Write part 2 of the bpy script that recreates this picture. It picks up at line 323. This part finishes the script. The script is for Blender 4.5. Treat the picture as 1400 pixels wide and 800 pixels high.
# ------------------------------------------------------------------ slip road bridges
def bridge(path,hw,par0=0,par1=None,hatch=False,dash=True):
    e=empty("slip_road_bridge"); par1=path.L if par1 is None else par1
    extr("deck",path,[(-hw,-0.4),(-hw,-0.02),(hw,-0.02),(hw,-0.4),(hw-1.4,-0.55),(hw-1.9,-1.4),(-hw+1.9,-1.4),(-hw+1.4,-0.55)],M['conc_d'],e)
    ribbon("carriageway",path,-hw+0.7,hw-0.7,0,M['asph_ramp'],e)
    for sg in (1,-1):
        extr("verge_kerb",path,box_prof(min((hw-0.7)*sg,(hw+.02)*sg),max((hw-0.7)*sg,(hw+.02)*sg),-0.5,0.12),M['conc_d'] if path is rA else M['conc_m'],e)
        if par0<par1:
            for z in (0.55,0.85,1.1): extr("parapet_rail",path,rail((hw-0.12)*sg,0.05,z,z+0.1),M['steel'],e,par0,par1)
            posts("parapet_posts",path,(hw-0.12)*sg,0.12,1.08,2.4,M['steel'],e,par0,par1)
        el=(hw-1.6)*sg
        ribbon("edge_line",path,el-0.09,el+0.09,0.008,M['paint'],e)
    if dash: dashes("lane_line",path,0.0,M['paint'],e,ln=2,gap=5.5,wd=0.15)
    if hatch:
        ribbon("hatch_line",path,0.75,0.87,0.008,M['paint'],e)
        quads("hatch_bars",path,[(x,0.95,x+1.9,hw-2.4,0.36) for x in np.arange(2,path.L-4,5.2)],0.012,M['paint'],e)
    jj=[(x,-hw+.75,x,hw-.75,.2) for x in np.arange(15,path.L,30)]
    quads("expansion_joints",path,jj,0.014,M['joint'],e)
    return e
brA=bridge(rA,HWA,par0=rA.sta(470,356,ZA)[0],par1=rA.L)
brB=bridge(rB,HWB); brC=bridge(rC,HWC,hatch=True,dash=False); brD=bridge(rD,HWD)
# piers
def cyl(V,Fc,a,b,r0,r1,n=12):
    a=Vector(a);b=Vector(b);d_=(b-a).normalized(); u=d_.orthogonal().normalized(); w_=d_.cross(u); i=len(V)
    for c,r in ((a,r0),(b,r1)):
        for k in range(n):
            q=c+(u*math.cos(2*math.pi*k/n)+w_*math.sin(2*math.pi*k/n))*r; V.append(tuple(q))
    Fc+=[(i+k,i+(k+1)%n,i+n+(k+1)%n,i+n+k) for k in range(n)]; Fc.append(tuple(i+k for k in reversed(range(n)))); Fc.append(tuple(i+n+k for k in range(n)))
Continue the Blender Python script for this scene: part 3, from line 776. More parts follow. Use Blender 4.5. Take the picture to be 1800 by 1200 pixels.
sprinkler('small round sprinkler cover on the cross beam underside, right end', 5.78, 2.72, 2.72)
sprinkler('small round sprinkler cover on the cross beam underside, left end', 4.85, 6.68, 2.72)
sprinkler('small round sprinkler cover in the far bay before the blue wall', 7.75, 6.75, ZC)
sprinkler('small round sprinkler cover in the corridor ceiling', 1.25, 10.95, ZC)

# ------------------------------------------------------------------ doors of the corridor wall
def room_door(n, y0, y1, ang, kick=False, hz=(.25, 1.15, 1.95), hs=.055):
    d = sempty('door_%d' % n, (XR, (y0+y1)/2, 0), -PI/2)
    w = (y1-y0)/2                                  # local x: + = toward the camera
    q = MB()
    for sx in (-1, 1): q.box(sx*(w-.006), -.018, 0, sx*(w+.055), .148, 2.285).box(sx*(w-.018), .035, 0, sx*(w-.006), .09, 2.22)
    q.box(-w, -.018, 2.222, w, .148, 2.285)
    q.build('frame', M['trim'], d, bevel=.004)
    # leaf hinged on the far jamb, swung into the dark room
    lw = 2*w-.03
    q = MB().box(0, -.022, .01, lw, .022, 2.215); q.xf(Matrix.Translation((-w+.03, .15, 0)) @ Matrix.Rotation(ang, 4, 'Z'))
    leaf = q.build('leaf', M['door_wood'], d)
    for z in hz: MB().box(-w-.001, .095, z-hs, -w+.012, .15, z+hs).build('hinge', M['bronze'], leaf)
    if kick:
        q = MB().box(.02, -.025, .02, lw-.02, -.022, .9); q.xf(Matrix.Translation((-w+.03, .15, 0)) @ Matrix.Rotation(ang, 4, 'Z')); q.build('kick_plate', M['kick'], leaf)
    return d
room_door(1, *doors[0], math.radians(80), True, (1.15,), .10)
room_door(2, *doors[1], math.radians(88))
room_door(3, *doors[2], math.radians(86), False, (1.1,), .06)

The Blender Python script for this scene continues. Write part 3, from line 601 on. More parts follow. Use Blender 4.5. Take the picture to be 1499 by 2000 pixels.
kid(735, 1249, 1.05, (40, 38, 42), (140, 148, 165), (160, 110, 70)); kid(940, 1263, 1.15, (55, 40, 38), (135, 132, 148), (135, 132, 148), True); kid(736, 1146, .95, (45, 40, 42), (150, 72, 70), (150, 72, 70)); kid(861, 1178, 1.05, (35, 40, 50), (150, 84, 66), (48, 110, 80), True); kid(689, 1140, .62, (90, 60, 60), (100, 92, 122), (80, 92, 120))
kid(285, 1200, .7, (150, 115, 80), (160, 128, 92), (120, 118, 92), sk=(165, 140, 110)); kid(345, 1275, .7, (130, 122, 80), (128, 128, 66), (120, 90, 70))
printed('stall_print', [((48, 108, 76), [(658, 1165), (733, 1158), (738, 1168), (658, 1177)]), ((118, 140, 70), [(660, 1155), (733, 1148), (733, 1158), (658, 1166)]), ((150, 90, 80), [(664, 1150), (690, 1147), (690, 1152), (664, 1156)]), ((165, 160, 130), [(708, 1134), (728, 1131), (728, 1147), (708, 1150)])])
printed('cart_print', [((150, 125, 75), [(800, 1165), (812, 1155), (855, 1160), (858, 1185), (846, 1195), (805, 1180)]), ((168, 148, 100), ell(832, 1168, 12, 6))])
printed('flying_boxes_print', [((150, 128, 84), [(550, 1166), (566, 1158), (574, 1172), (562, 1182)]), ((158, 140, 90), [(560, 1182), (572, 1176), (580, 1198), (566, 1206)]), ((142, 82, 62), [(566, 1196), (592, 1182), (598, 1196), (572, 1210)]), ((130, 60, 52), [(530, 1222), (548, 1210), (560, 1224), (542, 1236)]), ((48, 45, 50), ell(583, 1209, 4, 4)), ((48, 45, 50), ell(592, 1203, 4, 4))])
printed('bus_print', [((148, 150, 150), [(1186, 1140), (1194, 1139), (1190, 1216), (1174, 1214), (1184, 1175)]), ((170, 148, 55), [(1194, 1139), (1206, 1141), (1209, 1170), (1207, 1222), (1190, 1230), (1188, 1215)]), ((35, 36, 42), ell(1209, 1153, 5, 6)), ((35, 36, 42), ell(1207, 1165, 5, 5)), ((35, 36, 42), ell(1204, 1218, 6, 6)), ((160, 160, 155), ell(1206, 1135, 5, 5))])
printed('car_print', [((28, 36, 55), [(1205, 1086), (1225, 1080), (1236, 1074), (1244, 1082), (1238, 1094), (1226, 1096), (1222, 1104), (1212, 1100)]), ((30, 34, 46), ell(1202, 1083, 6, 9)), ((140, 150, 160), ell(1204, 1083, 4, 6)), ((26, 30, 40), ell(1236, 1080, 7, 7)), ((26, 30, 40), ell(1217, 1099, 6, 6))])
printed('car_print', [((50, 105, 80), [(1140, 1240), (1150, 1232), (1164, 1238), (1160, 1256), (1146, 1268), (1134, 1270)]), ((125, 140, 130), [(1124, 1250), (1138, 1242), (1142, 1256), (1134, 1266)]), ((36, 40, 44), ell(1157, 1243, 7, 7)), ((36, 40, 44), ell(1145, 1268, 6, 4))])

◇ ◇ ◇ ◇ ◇

▶ [Problem details]:
In the listing above, find each line with the word "scene" and copy it.

▶ [Written reply]:
Continue the Blender Python script for this scene: part 3, from line 776. More parts follow. Use Blender 4.5. Take the picture to be 1800 by 1200 pixels.
The Blender Python script for this scene continues. Write part 3, from line 601 on. More parts follow. Use Blender 4.5. Take the picture to be 1499 by 2000 pixels.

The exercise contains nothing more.